**Exercise prompt**
Pick out all lines of the entries that include the word "Python" and copy them.

**Record excerpts**
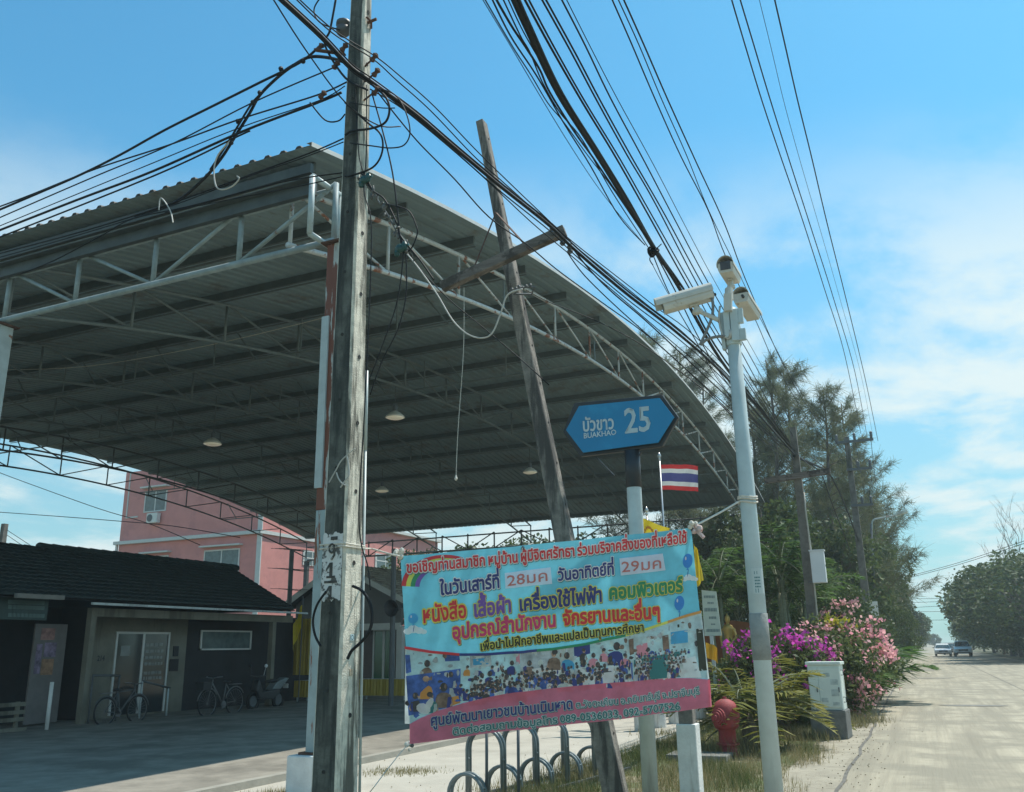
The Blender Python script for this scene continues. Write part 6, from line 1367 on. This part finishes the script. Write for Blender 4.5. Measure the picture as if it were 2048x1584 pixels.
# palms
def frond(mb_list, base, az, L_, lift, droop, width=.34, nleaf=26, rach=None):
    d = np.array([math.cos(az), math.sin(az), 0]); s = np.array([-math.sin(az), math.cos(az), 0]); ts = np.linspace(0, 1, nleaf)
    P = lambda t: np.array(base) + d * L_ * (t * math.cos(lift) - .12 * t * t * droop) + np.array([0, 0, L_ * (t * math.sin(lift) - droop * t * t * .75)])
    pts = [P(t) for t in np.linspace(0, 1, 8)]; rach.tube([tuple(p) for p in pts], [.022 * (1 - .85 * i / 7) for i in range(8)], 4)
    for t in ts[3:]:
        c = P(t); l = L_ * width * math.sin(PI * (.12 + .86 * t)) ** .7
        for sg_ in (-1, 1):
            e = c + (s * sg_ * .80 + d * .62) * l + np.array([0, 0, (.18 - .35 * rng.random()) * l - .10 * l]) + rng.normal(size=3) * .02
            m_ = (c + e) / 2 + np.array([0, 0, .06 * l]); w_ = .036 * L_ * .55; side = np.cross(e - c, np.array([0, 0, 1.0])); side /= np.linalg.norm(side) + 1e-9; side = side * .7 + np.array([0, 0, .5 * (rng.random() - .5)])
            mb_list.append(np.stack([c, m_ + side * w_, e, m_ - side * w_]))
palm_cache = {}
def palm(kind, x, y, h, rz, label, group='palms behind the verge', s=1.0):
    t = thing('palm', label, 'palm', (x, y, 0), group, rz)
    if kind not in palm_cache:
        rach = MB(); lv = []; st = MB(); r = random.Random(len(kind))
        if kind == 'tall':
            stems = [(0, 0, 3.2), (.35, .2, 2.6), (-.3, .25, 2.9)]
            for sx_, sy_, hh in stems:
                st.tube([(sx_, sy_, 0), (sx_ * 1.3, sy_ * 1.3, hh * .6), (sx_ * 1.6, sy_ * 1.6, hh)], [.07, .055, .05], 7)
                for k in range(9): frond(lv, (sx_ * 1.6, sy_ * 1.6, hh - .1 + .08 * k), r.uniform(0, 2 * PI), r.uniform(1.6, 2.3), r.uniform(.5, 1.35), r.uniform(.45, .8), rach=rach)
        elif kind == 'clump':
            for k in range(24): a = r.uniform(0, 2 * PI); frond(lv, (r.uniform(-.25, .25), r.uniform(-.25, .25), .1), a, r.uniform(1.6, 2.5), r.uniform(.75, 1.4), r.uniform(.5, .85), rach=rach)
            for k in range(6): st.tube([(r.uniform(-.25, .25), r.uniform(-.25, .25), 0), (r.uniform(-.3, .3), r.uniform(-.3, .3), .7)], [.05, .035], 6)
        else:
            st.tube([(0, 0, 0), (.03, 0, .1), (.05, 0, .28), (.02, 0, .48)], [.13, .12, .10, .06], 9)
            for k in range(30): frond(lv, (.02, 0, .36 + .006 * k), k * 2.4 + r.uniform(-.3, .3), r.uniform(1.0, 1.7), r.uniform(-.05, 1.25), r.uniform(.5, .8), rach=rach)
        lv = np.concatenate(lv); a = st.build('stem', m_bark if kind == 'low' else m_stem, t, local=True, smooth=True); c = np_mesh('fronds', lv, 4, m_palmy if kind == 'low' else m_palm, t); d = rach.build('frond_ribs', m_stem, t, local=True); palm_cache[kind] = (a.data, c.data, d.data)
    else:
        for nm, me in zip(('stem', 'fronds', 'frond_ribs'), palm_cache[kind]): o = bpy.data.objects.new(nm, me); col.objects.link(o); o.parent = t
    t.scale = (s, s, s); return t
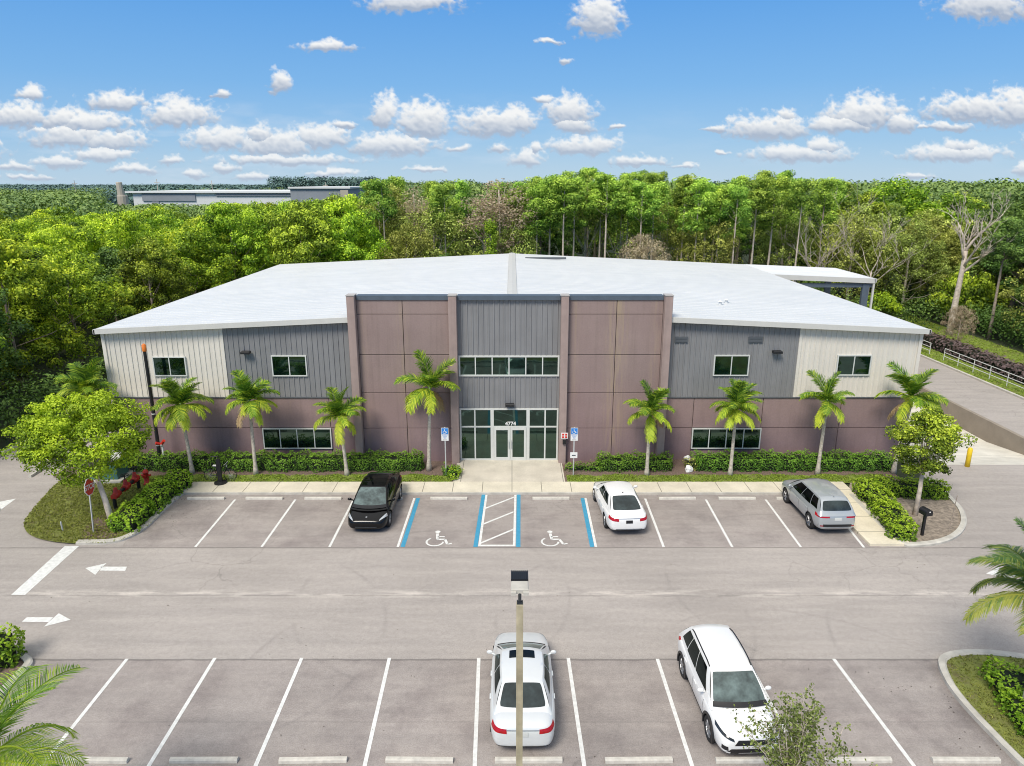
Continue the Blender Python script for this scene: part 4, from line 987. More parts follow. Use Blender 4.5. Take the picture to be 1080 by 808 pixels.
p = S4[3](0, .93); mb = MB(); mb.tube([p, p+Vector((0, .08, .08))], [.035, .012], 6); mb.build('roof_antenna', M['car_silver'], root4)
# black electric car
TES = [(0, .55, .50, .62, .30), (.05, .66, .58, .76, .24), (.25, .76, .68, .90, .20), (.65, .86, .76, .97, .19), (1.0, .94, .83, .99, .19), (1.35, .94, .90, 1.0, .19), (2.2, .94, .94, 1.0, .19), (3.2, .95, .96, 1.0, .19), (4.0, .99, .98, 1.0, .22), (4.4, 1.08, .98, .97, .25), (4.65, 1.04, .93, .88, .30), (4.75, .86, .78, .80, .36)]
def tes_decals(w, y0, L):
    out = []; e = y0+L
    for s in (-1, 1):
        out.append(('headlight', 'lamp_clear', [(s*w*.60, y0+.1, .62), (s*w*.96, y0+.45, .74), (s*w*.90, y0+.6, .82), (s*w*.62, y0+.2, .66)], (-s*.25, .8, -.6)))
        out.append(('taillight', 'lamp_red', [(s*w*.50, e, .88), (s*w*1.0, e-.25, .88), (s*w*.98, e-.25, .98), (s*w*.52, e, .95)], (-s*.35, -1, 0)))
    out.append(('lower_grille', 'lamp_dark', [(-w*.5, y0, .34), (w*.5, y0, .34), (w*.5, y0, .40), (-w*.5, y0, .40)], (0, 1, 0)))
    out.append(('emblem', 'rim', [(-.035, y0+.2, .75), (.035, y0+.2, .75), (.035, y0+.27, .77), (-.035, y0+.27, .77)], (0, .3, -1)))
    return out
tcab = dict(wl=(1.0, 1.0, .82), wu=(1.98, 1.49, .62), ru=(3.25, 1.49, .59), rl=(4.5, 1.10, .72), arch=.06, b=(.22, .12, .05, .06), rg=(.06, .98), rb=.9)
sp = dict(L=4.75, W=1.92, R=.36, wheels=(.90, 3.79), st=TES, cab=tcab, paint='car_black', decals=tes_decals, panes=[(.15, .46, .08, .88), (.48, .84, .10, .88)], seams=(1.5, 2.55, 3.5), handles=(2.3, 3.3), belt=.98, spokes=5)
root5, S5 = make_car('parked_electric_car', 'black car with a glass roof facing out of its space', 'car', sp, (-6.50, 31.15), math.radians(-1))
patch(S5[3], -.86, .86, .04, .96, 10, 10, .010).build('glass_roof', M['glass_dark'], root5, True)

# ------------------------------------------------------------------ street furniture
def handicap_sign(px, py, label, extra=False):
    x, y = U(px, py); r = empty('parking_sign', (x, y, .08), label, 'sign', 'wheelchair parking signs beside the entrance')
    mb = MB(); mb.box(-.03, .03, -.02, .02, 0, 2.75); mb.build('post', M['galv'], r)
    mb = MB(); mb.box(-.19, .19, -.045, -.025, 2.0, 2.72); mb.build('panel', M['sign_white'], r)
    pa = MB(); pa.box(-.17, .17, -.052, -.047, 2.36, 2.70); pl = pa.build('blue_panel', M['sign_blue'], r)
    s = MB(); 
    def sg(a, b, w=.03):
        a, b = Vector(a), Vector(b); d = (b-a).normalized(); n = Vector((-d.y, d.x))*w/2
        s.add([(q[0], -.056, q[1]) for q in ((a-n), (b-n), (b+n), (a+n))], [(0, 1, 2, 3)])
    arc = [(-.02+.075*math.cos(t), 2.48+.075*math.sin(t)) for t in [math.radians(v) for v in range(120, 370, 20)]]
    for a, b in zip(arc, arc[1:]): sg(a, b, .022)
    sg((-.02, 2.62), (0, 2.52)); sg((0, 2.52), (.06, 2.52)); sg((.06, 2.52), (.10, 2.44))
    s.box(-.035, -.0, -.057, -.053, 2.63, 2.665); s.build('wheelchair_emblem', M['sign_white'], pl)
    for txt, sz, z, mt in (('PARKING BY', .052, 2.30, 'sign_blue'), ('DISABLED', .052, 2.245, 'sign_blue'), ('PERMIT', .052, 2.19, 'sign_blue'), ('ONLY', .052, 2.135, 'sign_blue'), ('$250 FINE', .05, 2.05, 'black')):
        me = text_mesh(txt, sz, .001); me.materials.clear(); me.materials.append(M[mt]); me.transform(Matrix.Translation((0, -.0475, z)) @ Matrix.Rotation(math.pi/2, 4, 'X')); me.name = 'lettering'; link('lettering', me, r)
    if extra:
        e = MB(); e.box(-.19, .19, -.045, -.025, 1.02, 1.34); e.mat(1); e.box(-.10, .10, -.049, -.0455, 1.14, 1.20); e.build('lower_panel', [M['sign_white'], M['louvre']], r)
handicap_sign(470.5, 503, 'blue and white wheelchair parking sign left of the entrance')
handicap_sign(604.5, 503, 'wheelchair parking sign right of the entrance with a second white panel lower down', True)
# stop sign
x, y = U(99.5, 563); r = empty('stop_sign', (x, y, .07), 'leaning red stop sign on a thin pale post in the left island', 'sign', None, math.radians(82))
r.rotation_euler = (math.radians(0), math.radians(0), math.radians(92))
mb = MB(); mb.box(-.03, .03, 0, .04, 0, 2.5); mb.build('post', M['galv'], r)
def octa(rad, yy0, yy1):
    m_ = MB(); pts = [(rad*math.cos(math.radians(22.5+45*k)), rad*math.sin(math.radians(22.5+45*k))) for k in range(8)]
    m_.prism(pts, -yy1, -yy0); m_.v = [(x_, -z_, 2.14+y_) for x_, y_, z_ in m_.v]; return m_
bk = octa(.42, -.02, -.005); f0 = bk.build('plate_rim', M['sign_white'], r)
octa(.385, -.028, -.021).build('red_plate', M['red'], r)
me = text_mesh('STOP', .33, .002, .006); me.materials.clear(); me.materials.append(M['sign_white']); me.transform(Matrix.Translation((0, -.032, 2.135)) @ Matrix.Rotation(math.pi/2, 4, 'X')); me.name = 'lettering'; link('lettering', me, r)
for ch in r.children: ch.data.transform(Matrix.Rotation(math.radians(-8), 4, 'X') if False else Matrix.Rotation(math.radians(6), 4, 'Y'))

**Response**
The Blender Python script for this scene continues. Write part 6, from line 1367 on. This part finishes the script. Write for Blender 4.5. Measure the picture as if it were 2048x1584 pixels.
Continue the Blender Python script for this scene: part 4, from line 987. More parts follow. Use Blender 4.5. Take the picture to be 1080 by 808 pixels.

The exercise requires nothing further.